Dáil debates

Wednesday, 21 September 2011

European Financial Stability Facility and Euro Area Loan Facility (Amendment) Bill 2011: Second Stage (Resumed)

 

12:00 pm

Photo of Dara MurphyDara Murphy (Cork North Central, Fine Gael)

Thank you. I welcome the opportunity to speak on this Bill. There is a pattern developing in the Opposition. We saw it before the summer, when there was almost a hope that our interest rates would not be reduced in order that we would be listening to statements about how the Government got it wrong. Interest rates have been reduced through the good work of our Government. Equally, our corporation tax rate remains in place, which was also the subject of a prophecy of doom. The new buzzword in this term is our sovereignty, which apparently is under ever-increasing threat.

Some questions were raised about the ambition of this Government. The ambition of our Government is to get people back to work and paying taxes, and with that income to start reinvesting in our public services and the people of our country. To arrive at that point, we need to go down a journey that has been predetermined for us by an agreement made by the last Government and this sovereign State.

I want to take a moment to address some of the terms being used today, such as bailout, austerity, paymasters and best boys in the class. The bailout is effectively a loan, where the international community has agreed to lend our country money to pay our way forward over the next few years. It is entirely reasonable that as this country demonstrates through good government that we can repay our loans in due course, the cost of that borrowing should be reduced. However, the bailout is effectively a loan. Our paymasters are the people who are giving us the loans. These are the people who see faith in the Irish people and in the Irish economy and are willing to allow us to have the opportunity to pay for our public services.

The most important word is austerity. I studied economics in UCC, although not to any particular PhD level, and austerity is effectively the ability to balance our books. It applies to every household and to every business, and over time in the international community it must apply to individual states. No matter what happens in the world around us, our economy must arrive at a point where we are austere. It is being used as a negative term, but the reality is that we must bring in what we pay out to sustain our economic development. The objective is to increase revenue through having people back at work in order that we can invest in our public services.
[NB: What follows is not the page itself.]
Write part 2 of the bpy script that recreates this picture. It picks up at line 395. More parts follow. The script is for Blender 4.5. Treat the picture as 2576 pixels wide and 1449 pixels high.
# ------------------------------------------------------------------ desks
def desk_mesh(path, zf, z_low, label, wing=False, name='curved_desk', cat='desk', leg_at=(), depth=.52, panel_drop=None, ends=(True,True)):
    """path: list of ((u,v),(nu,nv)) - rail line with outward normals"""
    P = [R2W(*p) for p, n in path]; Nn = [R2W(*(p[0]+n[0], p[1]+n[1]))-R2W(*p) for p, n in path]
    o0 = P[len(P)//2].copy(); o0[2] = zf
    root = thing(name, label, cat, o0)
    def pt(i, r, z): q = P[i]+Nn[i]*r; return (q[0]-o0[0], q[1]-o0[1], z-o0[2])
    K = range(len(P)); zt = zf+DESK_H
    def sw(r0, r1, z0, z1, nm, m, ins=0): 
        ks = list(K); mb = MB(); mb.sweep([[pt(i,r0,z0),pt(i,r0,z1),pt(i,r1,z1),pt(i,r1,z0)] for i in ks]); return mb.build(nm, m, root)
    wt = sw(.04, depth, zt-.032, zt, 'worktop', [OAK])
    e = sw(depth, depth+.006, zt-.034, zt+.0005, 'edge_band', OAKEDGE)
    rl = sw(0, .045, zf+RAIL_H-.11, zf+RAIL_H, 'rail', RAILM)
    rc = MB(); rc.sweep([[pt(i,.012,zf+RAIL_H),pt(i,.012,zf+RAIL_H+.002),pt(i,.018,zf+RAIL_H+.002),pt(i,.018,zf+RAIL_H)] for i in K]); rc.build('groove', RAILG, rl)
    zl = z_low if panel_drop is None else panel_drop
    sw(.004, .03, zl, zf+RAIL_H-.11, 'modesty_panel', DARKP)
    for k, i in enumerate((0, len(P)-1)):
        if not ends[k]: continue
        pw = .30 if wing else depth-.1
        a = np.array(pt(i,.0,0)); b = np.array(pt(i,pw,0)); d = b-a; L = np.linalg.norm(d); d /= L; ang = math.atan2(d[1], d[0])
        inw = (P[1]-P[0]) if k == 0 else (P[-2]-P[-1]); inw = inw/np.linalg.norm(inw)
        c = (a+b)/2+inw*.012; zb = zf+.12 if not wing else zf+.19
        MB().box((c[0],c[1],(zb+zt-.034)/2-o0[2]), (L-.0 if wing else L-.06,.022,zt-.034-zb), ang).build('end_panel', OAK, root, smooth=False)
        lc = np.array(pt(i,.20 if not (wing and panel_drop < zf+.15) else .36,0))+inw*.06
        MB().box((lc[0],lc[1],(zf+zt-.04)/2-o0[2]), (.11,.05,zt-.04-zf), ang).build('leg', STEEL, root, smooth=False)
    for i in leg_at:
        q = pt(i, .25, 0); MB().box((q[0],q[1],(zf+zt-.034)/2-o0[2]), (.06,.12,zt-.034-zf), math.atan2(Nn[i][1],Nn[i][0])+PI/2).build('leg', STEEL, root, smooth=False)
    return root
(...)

Someone said to me recently that Ireland should not be described as the tail of the European dog, but rather as a small individual dog among 27 European dogs that are working together for all the people of Europe. As we prove that we can be different from other countries that are experiencing economic difficulty, we can give an optimistic view to the international community, not just of our own island economy but of the European movement and the European economy in general. It is time the Opposition took into account that the European movement and the European Union has served our people extremely well in the past and that the money flowing into our economy at the moment is coming predominantly from European sources.

I welcome this Bill today. It is time for Europe to endeavour to get ahead of the curve, but I certainly feel that there should be an optimistic outlook that Ireland can be a domino that will push back against some of the negative dominoes that have been falling. The yield on Ireland's bonds have been falling recently, as have our interest rates. There is a great sense that Ireland is becoming a country where foreign investment is welcome and that people can trade in our country and see a positive outcome. I welcome the Bill and I hope it passes Second Stage.